Ein Welterbe steht unter Wasser

Hochwasser – im Dreiländereck Deutschland, Polen, Tschechische Republik ist Land unter / Neiße flutet den Pückler-Park in Bad Muskau / Politiker besichtigen Schadensgebiet

  • Hendrik Lasch, Bad Muskau
  • Lesedauer: 3 Min.
Das Hochwasser der Neiße hält Ostsachsen weiter in Atem. Der Pückler-Park in Bad Muskau steht unter Wasser. Andernorts wird sichtbar, welche Schäden das Wasser angerichtet hat.

Im August 2002 war Bernd Geisler Chef des Schrammsteinbads Bad Schandau. Die Therme mit malerischem Blick auf die Sandsteinfelsen war ein beliebtes Ausflugsziel, bevor die Jahrhundertflut der Elbe das Bad verwüstete. Acht Jahre später leitet Geisler das Kurhotel Fürst Pückler am Markt von Bad Muskau. Gestern schien sich für ihn die Geschichte zu wiederholen: Bis auf wenige Schritte hat sich das Wasser der Neiße an das Hotelportal herangearbeitet. Vor Seitentüren liegen Sandsäcke. Geisler steht im Foyer und hofft nur, »dass wir trockene Füße behalten«.

Mittags sieht es so aus, als könnte der Hotelchef Glück haben. »Wir werden wohl mit einem blauen Auge davonkommen«, sagt Andreas Bänder, Bürgermeister von Bad Muskau. Übernächtigt und in blauer Strickjacke steht er am Feuerwehrgebäude. Zwar bringt ein Lkw weiteren Sand, den Soldaten in Sandsäcke füllen. Der Pegel der Neiße aber, der sechs Meter erreicht hat und damit viermal so hoch steht wie normal, »wird wohl nicht mehr steigen«, sagt Bänder.

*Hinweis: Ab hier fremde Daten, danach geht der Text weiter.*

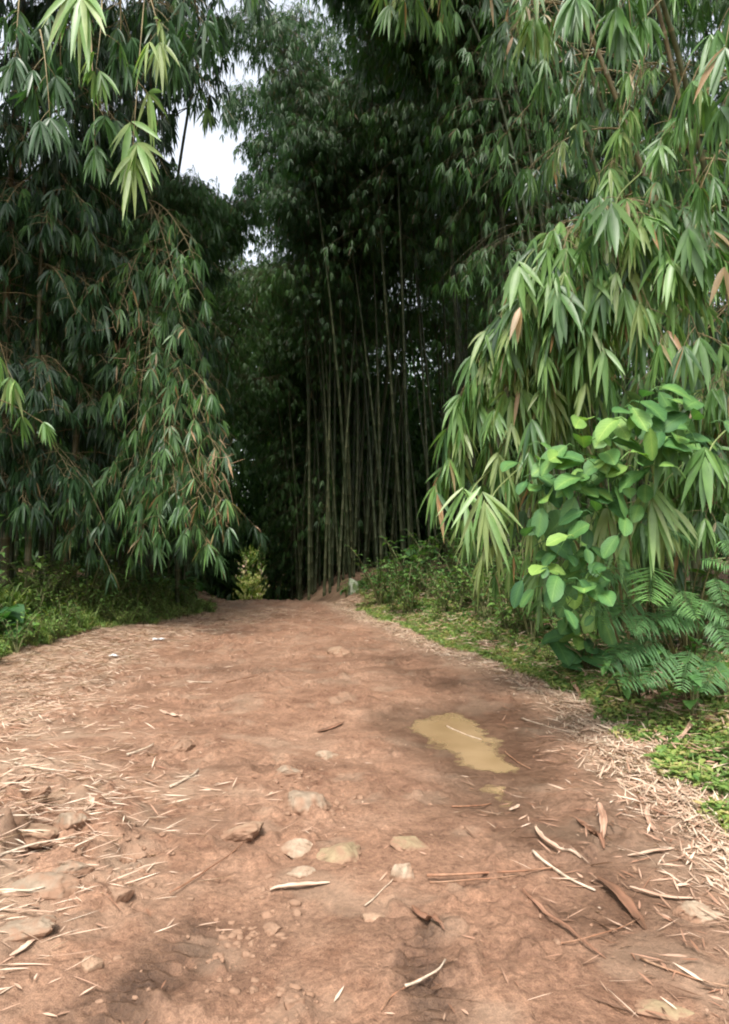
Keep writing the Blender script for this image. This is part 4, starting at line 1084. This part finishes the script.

Es reicht freilich, um das Schmuckstück der Stadt zu fluten. Der Pückler-Park, der von der UNESCO als Weltkulturerbe anerkannt wurde, gleicht einem See; um die rote Fassade des erst voriges Jahr nach langer Restaurierung übergebenen Neuen Schlosses steht das Wasser. Wo sonst Touristen flanieren und den Blicke auf künstliche Ruinen und alte Bäume genießen, strudelt braune Brühe. Überrascht ist niemand im Ort, so Bänder. Die Neiße mäandert direkt durch den Park. Dass sie ihn bei Hochwasser überflutet, »ist nicht zu verhindern«.

Immerhin hatte man, anders als weiter flussaufwärts in Zittau und Görlitz, genügend Zeit, sich nach einem Dammbruch in Polen auf eine Flut vorzubereiten, die an den Rekord von 1981 herankommt. Seit Samstagnacht sind im Schloss Ausstellungsstücke und Technik in obere Etagen getragen und Türen mit Sandsäcken blockiert worden. Feuerwehrleute sowie Helfer von Bundes- und Landespolizei waren im Einsatz, insgesamt 270 Mann. Das Wasser wird Unheil anrichten, so Bänder. Er hofft aber, dass sich »die Schäden im Rahmen halten«.

Anderswo hat das Wasser gewütet. In Podrosche und Sagar bei Bad Muskau, wo 160 Menschen evakuiert worden waren, brachen Deiche und setzten die Orte unter Wasser. Straßen und Bahnlinien zwischen Görlitz und Zittau sind teils völlig zerstört. In Bautzen suchte sich die von heftigen Regenfällen entfesselte Spree ihr altes Bett und strömte durch die Hallen des Bombardier-Werkes. Die Schäden allein in der Filiale des Bahntechnik-Konzerns, wo 1200 Menschen arbeiten, gehen in die Millionen. »Dort scheint Soforthilfe nötig zu sein«, sagte Sachsens Innenminister Markus Ulbig (CDU) nach einem Besuch.

Ulbig war nur einer von vielen Politikern, die sich im Schadensgebiet ein Bild von der Lage machten, bevor ab 16 Uhr das Kabinett in Dresden beraten wollte. Auch Bundesinnenminister Thomas de Maizière besichtigte Flutschäden, statt sich wie geplant in Zgorzelec mit seinem polnischen Kollegen zu treffen. Er habe »den Geruch von vor acht Jahren wieder in der Nase«, sagte der CDU-Mann, der in Gummistiefeln im Muskauer Park stand. Hotelchef Bernd Geisler plagten ebenfalls ungute Erinnerungen. Immerhin: Sein Haus war voll. Statt Radtouristen beherbergte es 85 als Fluthelfer herbeigeholte Bundespolizisten.